Further investigations of off-shell effects in the triton

Abstract

We investigate the off-shell variation of the binding energy of the model triton E T for exactly phase-equivalent separable potentials of rank two. A physical explanation for the large off-shell effects previously found in E T is given which also explains the behaviour of these potentials in nuclear matter as reported by Srivastava et al. The arbitrary attractive form factor g( k) is with one exception chosen to be equal to a Yamaguchi form factor with strength and range parameters γ and β, and binding energy E B. With improved accuracy we can now show that E T( γ, β) reaches a lower limit of about 8.2 MeV if γ β 2 ⪢ 1 or E B ⪢ E D , the deuteron binding energy.
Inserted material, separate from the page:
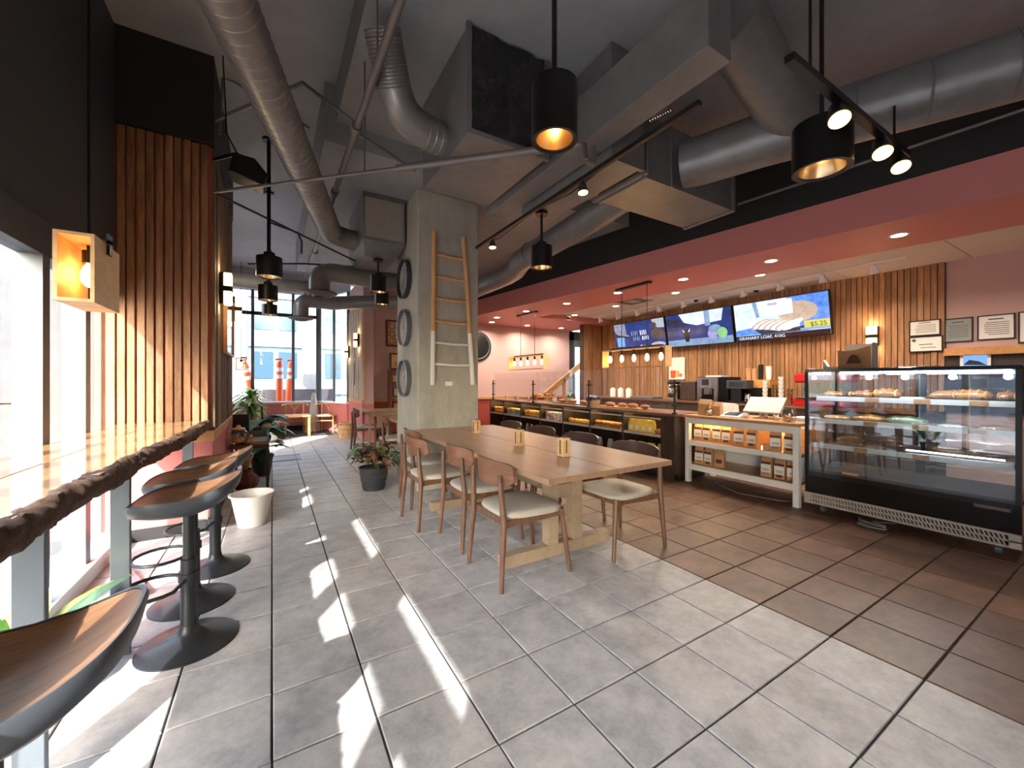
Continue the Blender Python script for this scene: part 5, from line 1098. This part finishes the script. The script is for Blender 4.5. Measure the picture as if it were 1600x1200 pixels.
for i, (x, y, m, lb) in enumerate([(-.24, 5.5, 'bread', 'small brown bowl beside the amber jar on the console'), (-.19, 5.47, 'kraft', 'little wooden bowl at the front edge of the console')]):
    put('small_bowl', B().lathe([(.03, 0), (.055, .03), (.05, .03), (.02, .008)], (x, y, .57), 18), M[m], lb, 'bowl', smooth=True)
put('wooden_figure', B().lathe([(.018, 0), (.02, .04), (.012, .06), (.02, .08), (.012, .1), (.001, .11)], (-.21, 5.55, .57), 14), M['ladder'], 'small turned wooden figure on the console table', 'figure', smooth=True)
t = thing('chalkboard', 'small blank black chalkboard standing on the console table', 'sign', (-.34, 6.05, .57)); build('board', B().box(-.42, -.25, 6.04, 6.055, .66, .88), M['black'], t); build('foot', B().box(-.36, -.31, 6.02, 6.08, .57, .66), M['darkwood'], t)
put('white_bucket', B().lathe([(.11, 0), (.165, .285), (.18, .285), (.18, .275), (.172, .27), (.16, .265), (.105, .01)], (-.155, 4.32, 0), 36), M['white'], 'white tapered bucket on the floor by the bar stools', 'bucket', smooth=True)
t = thing('ribbed_vase', 'brown ribbed glass vase with dry stalks under the console', 'vase', (-.27, 5.72, 0))
pf = [(.06, 0), (.11, .03), (.135, .09), (.12, .16), (.07, .2), (.06, .23), (.07, .25)]; vb_ = B(); n = 40; vs = []
rows = [[(-.27+r*(1+.05*math.cos(10*a))*math.cos(a), 5.72+r*(1+.05*math.cos(10*a))*math.sin(a), z) for a in [2*math.pi*j/n for j in range(n)]] for r, z in pf]
build('vessel', B().grid(rows, True).add(rows[0], [tuple(range(n))]), M['print'], t, smooth=50); bb = B()
for i in range(12): a = rnd.uniform(0, 6.28); bb.leaf((-.27, 5.72, .22), (math.cos(a)*.4, math.sin(a)*.4, 1), rnd.uniform(.2, .3), .06, .1)
build('dry_stalks', bb, M['straw'], t, smooth=60)
# fiddle leaf plant by the console
lv = []; stx, sty = -.12, 6.5
for i in range(22):
    a = rnd.uniform(-2.4, 1.2); z = rnd.uniform(.35, .92); lv.append(B().leaf((stx+.04*math.cos(a), sty+.04*math.sin(a), z), (math.cos(a), math.sin(a), rnd.uniform(-.1, .5)), rnd.uniform(.26, .38), .17, .45, n=6))
plant('fiddle_leaf_plant', 'big dark leaved plant behind the console table', (stx, sty, 0), .14, .28, 'potgrey', lv, ['darkgreen', 'green'], stems=B().tube([(stx, sty, .24), (stx+.02, sty, .6), (stx-.01, sty, .95)], .014, 8))
lv = []; stx, sty = -.28, 7.3
for i in range(110):
    a = rnd.uniform(0, 6.28); z = rnd.uniform(.72, 1.12); lv.append(B().leaf((stx, sty, z), (math.cos(a), math.sin(a), rnd.uniform(.1, 1.6)), rnd.uniform(.22, .36), .065, .6, n=4))
plant('variegated_plant', 'tall bright green and white striped plant near the far window', (stx, sty, 0), .16, .36, 'white', lv, ['brightgreen', 'brightgreen', 'green'], stems=B().tube([(stx, sty, .3), (stx+.01, sty+.01, .7), (stx, sty, 1.0)], .016, 8))
lv = []
for (a, L_, ti, w_) in [(.3, .5, 1.1, .12), (.9, .45, .8, .11), (1.6, .42, 1.3, .13), (2.6, .4, 1.5, .13), (-.5, .42, 1.0, .11), (3.6, .4, 1.2, .12), (-1.2, .38, 1.6, .12), (4.5, .36, .9, .12)]:
    lv.append(B().leaf((-.85, 2.28, .2), (math.cos(a), math.sin(a), ti), L_, w_, .25, n=6))
plant('bar_plant', 'broad leaved yellow green plant under the window bar', (-.85, 2.28, 0), .12, .2, 'potgrey', lv, ['green', 'yellowleaf', 'yellowleaf'])
t = thing('fern_pot', 'rusty green fern in a charcoal ribbed pot beside the column', 'plant', (1.05, 4.98, 0))
build('pot', B().lathe([(.125, 0), (.14, .06), (.136, .065), (.152, .13), (.148, .135), (.165, .2), (.16, .205), (.175, .27), (.165, .27), (.15, .24), (.01, .24)], (1.05, 4.98, 0), 30), M['potgrey'], t, smooth=50)
for i in range(170):
    a = rnd.uniform(0, 6.28); el = rnd.uniform(.15, 1.5); r = rnd.uniform(.0, .27); z = .3+rnd.uniform(0, .22)
    build('frond', B().leaf((1.05+r*math.cos(a), 4.98+r*math.sin(a), z), (math.cos(a+rnd.uniform(-.6, .6)), math.sin(a+rnd.uniform(-.6, .6)), el), rnd.uniform(.1, .19), .06, .8, n=3), M[rnd.choice(['darkgreen', 'rust', 'rust', 'green'])], t, smooth=60)

# ---------------------------------------------------------------- far seating by the back window
def plain_table(label, x0, x1, y0, y1):
    t = thing('side_table', label, 'table', ((x0+x1)/2, (y0+y1)/2, 0), group='smaller oak tables behind the column')
    build('table_top', B().box(x0, x1, y0, y1, .72, .75), M['table'], t, bevel=.004)
    for x in (x0+.06, x1-.06):
        for y in (y0+.06, y1-.06): build('leg', B().tube([(x, y, 0), (x, y, .72)], [.018, .026], 10), M['tableleg'], t, smooth=True)
    build('apron', B().box(x0+.06, x1-.06, y0+.05, y0+.07, .65, .72).box(x0+.06, x1-.06, y1-.07, y1-.05, .65, .72), M['tableleg'], t)
plain_table('smaller oak table just behind the concrete column', 1.46, 2.66, 5.55, 6.3); plain_table('smaller oak table farther behind the column', 1.46, 2.66, 7.5, 8.2)
dup(ch, (1.60, 6.05, 0), R(3), 'walnut chair at the oak table just behind the column', 'walnut chairs behind the column')
dup(ch, (1.55, 7.85, 0), R(-3), 'walnut chair at the farther oak table behind the fern', 'walnut chairs behind the column')
dup(ch, (2.5, 6.05, 0), R(180), 'walnut chair on the far side of the oak table behind the column', 'walnut chairs behind the column')
def wishbone(x, y, rz, label):
    t = thing('wishbone_chair', label, 'chair', (x, y, 0), rz, 'pale wishbone chairs by the back window')
    for sx, sy in ((-.22, -.2), (-.22, .2), (.2, -.22), (.2, .22)): build('leg', B().tube([(sx, sy, 0), (sx*1.0, sy, .42 if sx > 0 else .68)], .016, 10), M['ladder'], t, smooth=True, local=True)
    build('seat', B().box(-.22, .22, -.22, .22, .40, .44), M['straw'], t, bevel=.015, local=True)
    build('stretcher', B().bar((-.2, -.2, .22), (.2, -.22, .22), .02, .02).bar((-.2, .2, .22), (.2, .22, .22), .02, .02).bar((.2, -.2, .3), (.2, .2, .3), .02, .02), M['ladder'], t, local=True)
    build('top_rail', B().tube([(.08+.0*a, 0, 0) if False else (.02-.26*math.cos(a), .29*math.sin(a), .69+.02*math.cos(a)) for a in [R(q) for q in range(-110, 111, 20)]], .016, 10), M['ladder'], t, smooth=True, local=True)
    build('wishbone', B().tube([(-.22, 0, .44), (-.235, 0, .54), (-.23, .1, .69)], .012, 8).tube([(-.235, 0, .53), (-.23, -.1, .69)], .012, 8), M['ladder'], t, smooth=True, local=True)
wishbone(.5, 11.45, R(-90), 'pale wishbone chair behind the low table by the back window'); wishbone(1.2, 11.2, R(-115), 'pale wishbone chair right of the grey cone by the back window')
t = thing('low_table', 'low pale wooden table in front of the back window', 'table', (.44, 10.8, 0))
build('table_top', B().box(.08, .8, 10.55, 11.05, .45, .49), M['ladder'], t, bevel=.004)
for x in (.1, .73):
    for y in (10.57, 10.98): build('leg', B().box(x, x+.05, y, y+.05, 0, .45), M['ladder'], t)
put('felt_cone', B().lathe([(.16, 0), (.165, .03), (.05, .95), (.015, 1.0), (.001, 1.005)], (.93, 11.55, 0), 26), M['stone'], 'tall grey cone tree ornament by the back window', 'ornament', smooth=True)
lv = [B().leaf((-.0, 10.2, .3), (math.cos(a), math.sin(a), 1.3), .5, .12, .4, n=5) for a in (.2, .9, 2.0, 3.2, 4.4, 5.4)]
plant('white_leaf_plant', 'pot plant with pale and dark broad leaves left of the low table', (-.0, 10.2, 0), .14, .3, 'white', lv, ['bluegrey', 'darkgreen'])
pk = B(); rows = []
for i in range(1, 8):
    f_ = math.pi*i/8; rows.append([(1.47+.14*(1+.09*abs(math.cos(5*a)))*math.sin(f_)*math.cos(a), 10.35+.14*(1+.09*abs(math.cos(5*a)))*math.sin(f_)*math.sin(a), .11-.11*math.cos(f_)) for a in [2*math.pi*j/40 for j in range(40)]])
t = thing('pumpkin', 'pale ribbed pumpkin on the floor by the weathered boards', 'pumpkin', (1.47, 10.35, 0)); build('body', pk.grid(rows, True).add(rows[0], [tuple(range(40))]).add(rows[-1], [tuple(range(40))]), M['pumpkin'], t, smooth=50); build('stalk', B().tube([(1.47, 10.35, .2), (1.48, 10.35, .25)], [.02, .012], 8), M['straw'], t, smooth=True)
t = thing('straw_basket', 'round straw bale basket beside the pale pumpkin', 'basket', (1.45, 9.75, 0)); build('body', B().lathe([(.15, 0), (.18, .1), (.18, .28), (.15, .36), (.13, .36), (.15, .28), (.13, .02)], (1.45, 9.75, 0), 24), M['straw'], t, smooth=True)
for z in (.1, .2, .3): build('binding', B().lathe([(.17, z), (.188, z+.01), (.17, z+.02)], (1.45, 9.75, 0), 24, caps=0), M['rail'], t, smooth=True)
This lower limit is shown to be independent of γ and only weakly dependent on β. The dependence on β is shown to be due to the far-off-shell behaviour of the T-matrix. In general we make it plausible that E T is mainly determined by the near-on-shell T-matrix for short-range potentials. It is also shown that for all potentials with E B significantly different from E D the UPA is a good approximation and the deuteron wave function Ψ D does not differ greatly. We also provide evidence that if Ψ D is given in addition to δ( k) and E d then the T-matrix is nearly completely determined even if E B≈ E D. For those limiting potentials ( E B = E D) which produce large values of E T up to 16.2 MeV, the UPA is shown to fail completely, due to a mismatch between δ( k) and Ψ D. This explains the large values of E T in those cases. All the limiting potentials are shown to be long-range potentials. It is also found that an approximately linear relation exists between E T (if E B≠ E D) and the zero-energy wound integral I 0 in analogy with the nuclear-matter results of Haftel and Tabakin.